What the task asks ▸ Each line of the material must be repeated precisely, with the pictures left out.
======== Raw records ========
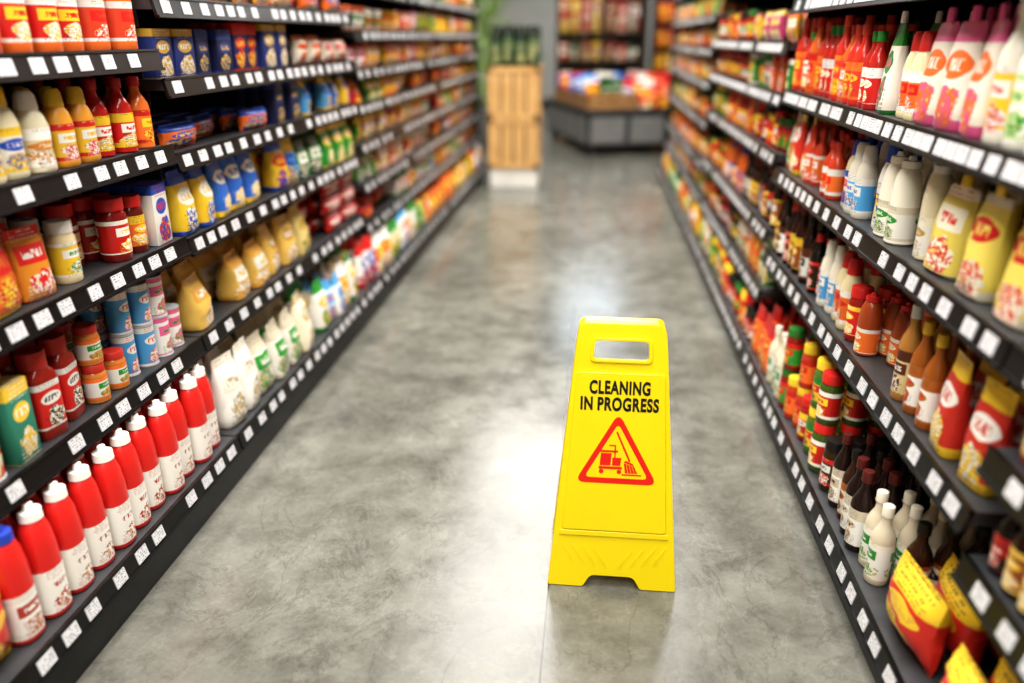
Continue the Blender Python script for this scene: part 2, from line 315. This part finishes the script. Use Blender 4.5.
def fill(side, xfront, y0, y1, z, gap, cats, rows, seg, store):
    """side=-1 left gondola (facing +X), +1 right."""
    tot = sum(c[1] for c in cats); y = y0+.02; span = (y1-y0-.04)
    for cname, share in cats:
        nm, kind, d, w, h, vs = CAT[cname]
        if side > 0:
            nm = ALT.get(nm, nm)
            if cname != 'rnoodle': d *= .88; w *= .88; h *= .95
        yend = y+span*share/tot
        hmax = gap-.05
        h = min(h, hmax)
        levels = 1
        if kind in STACK: levels = max(1, min(3, int((gap-.045)/h)))
        n = max(1, int((yend-y)/(w*1.03))); pitch = (yend-y)/n
        run = 0; vi = random.randrange(len(vs))
        b = store.setdefault(nm, Batch())
        sname = sum(map(ord, cname)); tight = cname.startswith('ketchup')
        hs = 1; cols = vs[vi]; sd = sname
        for i in range(n):
            if run <= 0:
                vi = (vi+random.choice((1, 1, 2))) % len(vs); run = random.choice((1, 2, 2, 3))
                hs = 1 if tight or levels > 1 else random.choice((1, .94, .86, 1.06))
                ws = 1 if tight else random.choice((1, .93, .86))
                sd = sname+vi*3+(0 if tight else random.randrange(4)*11)
                cols = []
                for c in vs[vi]:
                    c = lin(c); k = 1 if tight else random.uniform(.80, 1.06); g = (c[0]+c[1]+c[2])/3; s_ = .94
                    cols.append(tuple(min(1, (g+(q-g)*s_)*k) for q in c[:3])+(1,))
            run -= 1
            hh = min(h*hs, hmax)
            back = random.choice((0, 0, .006, .012))
            if not tight and random.random() < .09: back = d*1.04
            top = levels if random.random() < .75 else max(1, levels-1)
            jr = .08 if tight else .2
            for r in range(rows):
                for lv in range(top):
                    xx = xfront+side*(.020+d/2+back+r*d*1.04+.002*lv)
                    yy = y+(i+.5)*pitch+random.uniform(-.003, .003)
                    rot = (0 if side < 0 else math.pi)+random.uniform(-jr, jr)*(1 if kind not in ('box', 'pillow') else .4)
                    b.add(kind, seg, (xx, yy, z+lv*hh), (d*ws, w*ws, hh), rot, cols, sd,
                          tvar=random.randrange(3) if kind in ('pillow','gusset','spout') else 0)
        y = yend

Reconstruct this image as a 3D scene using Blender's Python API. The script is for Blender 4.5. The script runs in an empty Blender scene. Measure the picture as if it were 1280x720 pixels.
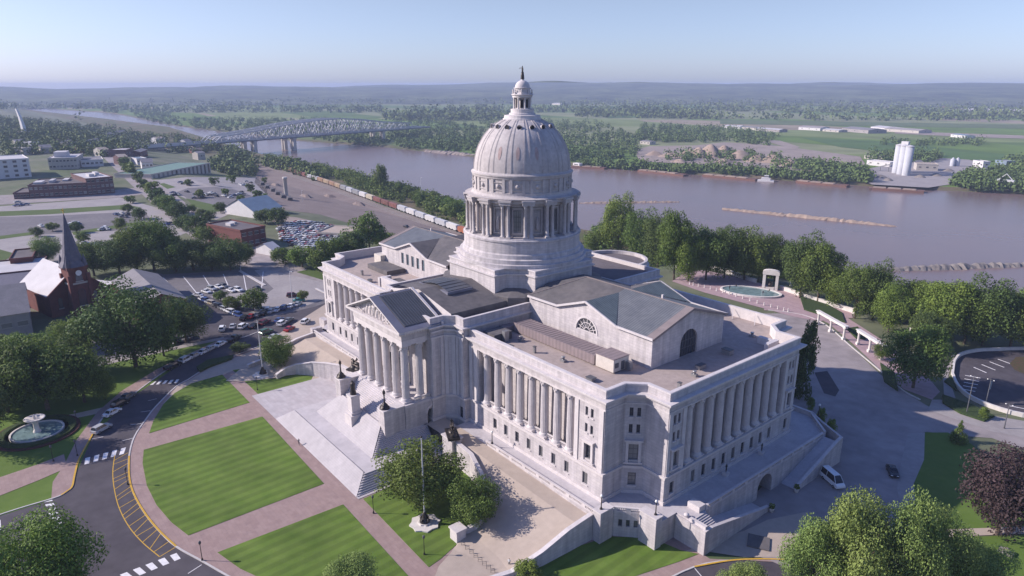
========
Full answer ▸
Continue the Blender Python script for this scene: part 2, from line 315. This part finishes the script. Use Blender 4.5.
def fill(side, xfront, y0, y1, z, gap, cats, rows, seg, store):
    """side=-1 left gondola (facing +X), +1 right."""
    tot = sum(c[1] for c in cats); y = y0+.02; span = (y1-y0-.04)
    for cname, share in cats:
        nm, kind, d, w, h, vs = CAT[cname]
        if side > 0:
            nm = ALT.get(nm, nm)
            if cname != 'rnoodle': d *= .88; w *= .88; h *= .95
        yend = y+span*share/tot
        hmax = gap-.05
        h = min(h, hmax)
        levels = 1
        if kind in STACK: levels = max(1, min(3, int((gap-.045)/h)))
        n = max(1, int((yend-y)/(w*1.03))); pitch = (yend-y)/n
        run = 0; vi = random.randrange(len(vs))
        b = store.setdefault(nm, Batch())
        sname = sum(map(ord, cname)); tight = cname.startswith('ketchup')
        hs = 1; cols = vs[vi]; sd = sname
        for i in range(n):
            if run <= 0:
                vi = (vi+random.choice((1, 1, 2))) % len(vs); run = random.choice((1, 2, 2, 3))
                hs = 1 if tight or levels > 1 else random.choice((1, .94, .86, 1.06))
                ws = 1 if tight else random.choice((1, .93, .86))
                sd = sname+vi*3+(0 if tight else random.randrange(4)*11)
                cols = []
                for c in vs[vi]:
                    c = lin(c); k = 1 if tight else random.uniform(.80, 1.06); g = (c[0]+c[1]+c[2])/3; s_ = .94
                    cols.append(tuple(min(1, (g+(q-g)*s_)*k) for q in c[:3])+(1,))
            run -= 1
            hh = min(h*hs, hmax)
            back = random.choice((0, 0, .006, .012))
            if not tight and random.random() < .09: back = d*1.04
            top = levels if random.random() < .75 else max(1, levels-1)
            jr = .08 if tight else .2
            for r in range(rows):
                for lv in range(top):
                    xx = xfront+side*(.020+d/2+back+r*d*1.04+.002*lv)
                    yy = y+(i+.5)*pitch+random.uniform(-.003, .003)
                    rot = (0 if side < 0 else math.pi)+random.uniform(-jr, jr)*(1 if kind not in ('box', 'pillow') else .4)
                    b.add(kind, seg, (xx, yy, z+lv*hh), (d*ws, w*ws, hh), rot, cols, sd,
                          tvar=random.randrange(3) if kind in ('pillow','gusset','spout') else 0)
        y = yend

Reconstruct this image as a 3D scene using Blender's Python API. The script is for Blender 4.5. The script runs in an empty Blender scene. Measure the picture as if it were 1280x720 pixels.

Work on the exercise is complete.